§ **Exercise directions**:
Restate, word for word, all of the material shown below.

━━━━━━━━━━━━━━━━━━━━

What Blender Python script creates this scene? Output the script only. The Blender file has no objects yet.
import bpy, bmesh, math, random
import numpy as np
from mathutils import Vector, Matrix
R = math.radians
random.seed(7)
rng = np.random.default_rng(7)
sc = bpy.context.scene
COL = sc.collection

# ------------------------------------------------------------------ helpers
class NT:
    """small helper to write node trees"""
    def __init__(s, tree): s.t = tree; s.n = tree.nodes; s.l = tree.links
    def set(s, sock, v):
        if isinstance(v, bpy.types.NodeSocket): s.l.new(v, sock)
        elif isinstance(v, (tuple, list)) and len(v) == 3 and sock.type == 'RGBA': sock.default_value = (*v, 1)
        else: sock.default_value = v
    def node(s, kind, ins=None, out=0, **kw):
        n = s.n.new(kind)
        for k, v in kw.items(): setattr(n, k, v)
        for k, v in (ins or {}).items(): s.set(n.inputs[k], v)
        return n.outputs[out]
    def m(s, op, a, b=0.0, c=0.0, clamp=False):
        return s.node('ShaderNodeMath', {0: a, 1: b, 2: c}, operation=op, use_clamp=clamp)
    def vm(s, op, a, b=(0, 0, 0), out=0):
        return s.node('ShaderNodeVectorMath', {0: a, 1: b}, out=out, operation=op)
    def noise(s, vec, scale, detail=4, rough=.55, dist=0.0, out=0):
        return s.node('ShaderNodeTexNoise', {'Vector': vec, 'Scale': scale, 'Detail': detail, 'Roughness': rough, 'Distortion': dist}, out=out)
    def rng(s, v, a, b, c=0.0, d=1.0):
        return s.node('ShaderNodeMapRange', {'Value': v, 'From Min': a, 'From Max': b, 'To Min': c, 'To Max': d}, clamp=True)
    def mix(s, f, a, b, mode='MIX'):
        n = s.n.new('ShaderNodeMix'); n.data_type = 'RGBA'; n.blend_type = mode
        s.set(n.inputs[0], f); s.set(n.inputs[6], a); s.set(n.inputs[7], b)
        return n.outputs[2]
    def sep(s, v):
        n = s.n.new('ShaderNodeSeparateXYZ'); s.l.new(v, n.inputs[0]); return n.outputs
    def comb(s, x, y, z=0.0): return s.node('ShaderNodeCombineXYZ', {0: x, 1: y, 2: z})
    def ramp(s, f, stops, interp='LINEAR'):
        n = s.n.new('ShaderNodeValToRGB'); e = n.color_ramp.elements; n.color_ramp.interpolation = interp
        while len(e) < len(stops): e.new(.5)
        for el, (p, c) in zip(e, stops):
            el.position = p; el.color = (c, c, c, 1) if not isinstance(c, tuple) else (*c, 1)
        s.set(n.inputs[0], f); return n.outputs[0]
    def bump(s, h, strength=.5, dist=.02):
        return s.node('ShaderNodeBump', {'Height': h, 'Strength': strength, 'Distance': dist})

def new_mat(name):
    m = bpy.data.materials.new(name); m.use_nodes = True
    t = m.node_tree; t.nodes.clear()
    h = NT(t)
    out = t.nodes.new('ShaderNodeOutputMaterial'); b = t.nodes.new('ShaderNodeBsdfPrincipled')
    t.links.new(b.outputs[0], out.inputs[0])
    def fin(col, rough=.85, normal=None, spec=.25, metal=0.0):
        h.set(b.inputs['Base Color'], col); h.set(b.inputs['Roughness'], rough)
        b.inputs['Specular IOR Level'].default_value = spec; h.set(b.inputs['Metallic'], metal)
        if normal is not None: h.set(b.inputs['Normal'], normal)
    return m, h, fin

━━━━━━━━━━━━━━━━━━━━

§ **In response**:
What Blender Python script creates this scene? Output the script only. The Blender file has no objects yet.
import bpy, bmesh, math, random
import numpy as np
from mathutils import Vector, Matrix
R = math.radians
random.seed(7)
rng = np.random.default_rng(7)
sc = bpy.context.scene
COL = sc.collection

# ------------------------------------------------------------------ helpers
class NT:
    """small helper to write node trees"""
    def __init__(s, tree): s.t = tree; s.n = tree.nodes; s.l = tree.links
    def set(s, sock, v):
        if isinstance(v, bpy.types.NodeSocket): s.l.new(v, sock)
        elif isinstance(v, (tuple, list)) and len(v) == 3 and sock.type == 'RGBA': sock.default_value = (*v, 1)
        else: sock.default_value = v
    def node(s, kind, ins=None, out=0, **kw):
        n = s.n.new(kind)
        for k, v in kw.items(): setattr(n, k, v)
        for k, v in (ins or {}).items(): s.set(n.inputs[k], v)
        return n.outputs[out]
    def m(s, op, a, b=0.0, c=0.0, clamp=False):
        return s.node('ShaderNodeMath', {0: a, 1: b, 2: c}, operation=op, use_clamp=clamp)
    def vm(s, op, a, b=(0, 0, 0), out=0):
        return s.node('ShaderNodeVectorMath', {0: a, 1: b}, out=out, operation=op)
    def noise(s, vec, scale, detail=4, rough=.55, dist=0.0, out=0):
        return s.node('ShaderNodeTexNoise', {'Vector': vec, 'Scale': scale, 'Detail': detail, 'Roughness': rough, 'Distortion': dist}, out=out)
    def rng(s, v, a, b, c=0.0, d=1.0):
        return s.node('ShaderNodeMapRange', {'Value': v, 'From Min': a, 'From Max': b, 'To Min': c, 'To Max': d}, clamp=True)
    def mix(s, f, a, b, mode='MIX'):
        n = s.n.new('ShaderNodeMix'); n.data_type = 'RGBA'; n.blend_type = mode
        s.set(n.inputs[0], f); s.set(n.inputs[6], a); s.set(n.inputs[7], b)
        return n.outputs[2]
    def sep(s, v):
        n = s.n.new('ShaderNodeSeparateXYZ'); s.l.new(v, n.inputs[0]); return n.outputs
    def comb(s, x, y, z=0.0): return s.node('ShaderNodeCombineXYZ', {0: x, 1: y, 2: z})
    def ramp(s, f, stops, interp='LINEAR'):
        n = s.n.new('ShaderNodeValToRGB'); e = n.color_ramp.elements; n.color_ramp.interpolation = interp
        while len(e) < len(stops): e.new(.5)
        for el, (p, c) in zip(e, stops):
            el.position = p; el.color = (c, c, c, 1) if not isinstance(c, tuple) else (*c, 1)
        s.set(n.inputs[0], f); return n.outputs[0]
    def bump(s, h, strength=.5, dist=.02):
        return s.node('ShaderNodeBump', {'Height': h, 'Strength': strength, 'Distance': dist})

def new_mat(name):
    m = bpy.data.materials.new(name); m.use_nodes = True
    t = m.node_tree; t.nodes.clear()
    h = NT(t)
    out = t.nodes.new('ShaderNodeOutputMaterial'); b = t.nodes.new('ShaderNodeBsdfPrincipled')
    t.links.new(b.outputs[0], out.inputs[0])
    def fin(col, rough=.85, normal=None, spec=.25, metal=0.0):
        h.set(b.inputs['Base Color'], col); h.set(b.inputs['Roughness'], rough)
        b.inputs['Specular IOR Level'].default_value = spec; h.set(b.inputs['Metallic'], metal)
        if normal is not None: h.set(b.inputs['Normal'], normal)
    return m, h, fin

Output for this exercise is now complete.